___ THE RECORDS

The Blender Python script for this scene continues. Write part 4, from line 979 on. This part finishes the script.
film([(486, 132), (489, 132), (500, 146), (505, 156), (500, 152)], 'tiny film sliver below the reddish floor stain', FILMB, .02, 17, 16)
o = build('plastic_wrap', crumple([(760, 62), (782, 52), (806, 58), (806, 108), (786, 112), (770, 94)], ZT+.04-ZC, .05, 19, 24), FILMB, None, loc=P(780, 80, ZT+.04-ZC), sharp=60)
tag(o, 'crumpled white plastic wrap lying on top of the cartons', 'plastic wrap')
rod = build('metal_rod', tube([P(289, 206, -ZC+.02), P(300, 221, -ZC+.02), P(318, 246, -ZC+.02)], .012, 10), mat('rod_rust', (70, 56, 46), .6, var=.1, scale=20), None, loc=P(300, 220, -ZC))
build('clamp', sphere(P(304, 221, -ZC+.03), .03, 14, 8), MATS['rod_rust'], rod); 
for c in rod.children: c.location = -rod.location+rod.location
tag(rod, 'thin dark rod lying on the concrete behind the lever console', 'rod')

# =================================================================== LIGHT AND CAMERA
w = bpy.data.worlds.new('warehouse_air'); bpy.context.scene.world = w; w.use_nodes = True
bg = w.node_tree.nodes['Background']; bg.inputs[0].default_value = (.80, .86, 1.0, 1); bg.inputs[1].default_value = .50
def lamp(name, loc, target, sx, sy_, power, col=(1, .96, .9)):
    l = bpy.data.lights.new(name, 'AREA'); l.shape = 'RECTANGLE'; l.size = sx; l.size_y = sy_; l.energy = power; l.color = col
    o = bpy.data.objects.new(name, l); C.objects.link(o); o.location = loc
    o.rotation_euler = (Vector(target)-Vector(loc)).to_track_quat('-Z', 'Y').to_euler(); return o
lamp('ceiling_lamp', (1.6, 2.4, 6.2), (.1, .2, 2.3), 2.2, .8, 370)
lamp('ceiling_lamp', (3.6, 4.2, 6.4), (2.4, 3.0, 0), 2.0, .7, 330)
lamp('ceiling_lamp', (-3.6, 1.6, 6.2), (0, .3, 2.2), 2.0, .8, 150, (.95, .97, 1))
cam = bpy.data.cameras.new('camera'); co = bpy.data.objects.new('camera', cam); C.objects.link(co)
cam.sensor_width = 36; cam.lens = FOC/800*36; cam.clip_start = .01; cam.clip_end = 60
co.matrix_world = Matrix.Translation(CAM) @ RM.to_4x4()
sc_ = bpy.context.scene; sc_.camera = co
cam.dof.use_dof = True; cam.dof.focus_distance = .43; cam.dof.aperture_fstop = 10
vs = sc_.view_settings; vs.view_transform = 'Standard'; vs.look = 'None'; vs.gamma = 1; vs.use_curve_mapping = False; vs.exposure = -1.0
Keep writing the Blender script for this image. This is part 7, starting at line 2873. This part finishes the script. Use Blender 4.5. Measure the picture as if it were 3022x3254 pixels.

______

[PROBLEM DESCRIPTION]:
All of the records must be retyped exactly as they are.

[RESULT]:
The Blender Python script for this scene continues. Write part 4, from line 979 on. This part finishes the script.
film([(486, 132), (489, 132), (500, 146), (505, 156), (500, 152)], 'tiny film sliver below the reddish floor stain', FILMB, .02, 17, 16)
o = build('plastic_wrap', crumple([(760, 62), (782, 52), (806, 58), (806, 108), (786, 112), (770, 94)], ZT+.04-ZC, .05, 19, 24), FILMB, None, loc=P(780, 80, ZT+.04-ZC), sharp=60)
tag(o, 'crumpled white plastic wrap lying on top of the cartons', 'plastic wrap')
rod = build('metal_rod', tube([P(289, 206, -ZC+.02), P(300, 221, -ZC+.02), P(318, 246, -ZC+.02)], .012, 10), mat('rod_rust', (70, 56, 46), .6, var=.1, scale=20), None, loc=P(300, 220, -ZC))
build('clamp', sphere(P(304, 221, -ZC+.03), .03, 14, 8), MATS['rod_rust'], rod); 
for c in rod.children: c.location = -rod.location+rod.location
tag(rod, 'thin dark rod lying on the concrete behind the lever console', 'rod')

# =================================================================== LIGHT AND CAMERA
w = bpy.data.worlds.new('warehouse_air'); bpy.context.scene.world = w; w.use_nodes = True
bg = w.node_tree.nodes['Background']; bg.inputs[0].default_value = (.80, .86, 1.0, 1); bg.inputs[1].default_value = .50
def lamp(name, loc, target, sx, sy_, power, col=(1, .96, .9)):
    l = bpy.data.lights.new(name, 'AREA'); l.shape = 'RECTANGLE'; l.size = sx; l.size_y = sy_; l.energy = power; l.color = col
    o = bpy.data.objects.new(name, l); C.objects.link(o); o.location = loc
    o.rotation_euler = (Vector(target)-Vector(loc)).to_track_quat('-Z', 'Y').to_euler(); return o
lamp('ceiling_lamp', (1.6, 2.4, 6.2), (.1, .2, 2.3), 2.2, .8, 370)
lamp('ceiling_lamp', (3.6, 4.2, 6.4), (2.4, 3.0, 0), 2.0, .7, 330)
lamp('ceiling_lamp', (-3.6, 1.6, 6.2), (0, .3, 2.2), 2.0, .8, 150, (.95, .97, 1))
cam = bpy.data.cameras.new('camera'); co = bpy.data.objects.new('camera', cam); C.objects.link(co)
cam.sensor_width = 36; cam.lens = FOC/800*36; cam.clip_start = .01; cam.clip_end = 60
co.matrix_world = Matrix.Translation(CAM) @ RM.to_4x4()
sc_ = bpy.context.scene; sc_.camera = co
cam.dof.use_dof = True; cam.dof.focus_distance = .43; cam.dof.aperture_fstop = 10
vs = sc_.view_settings; vs.view_transform = 'Standard'; vs.look = 'None'; vs.gamma = 1; vs.use_curve_mapping = False; vs.exposure = -1.0
Keep writing the Blender script for this image. This is part 7, starting at line 2873. This part finishes the script. Use Blender 4.5. Measure the picture as if it were 3022x3254 pixels.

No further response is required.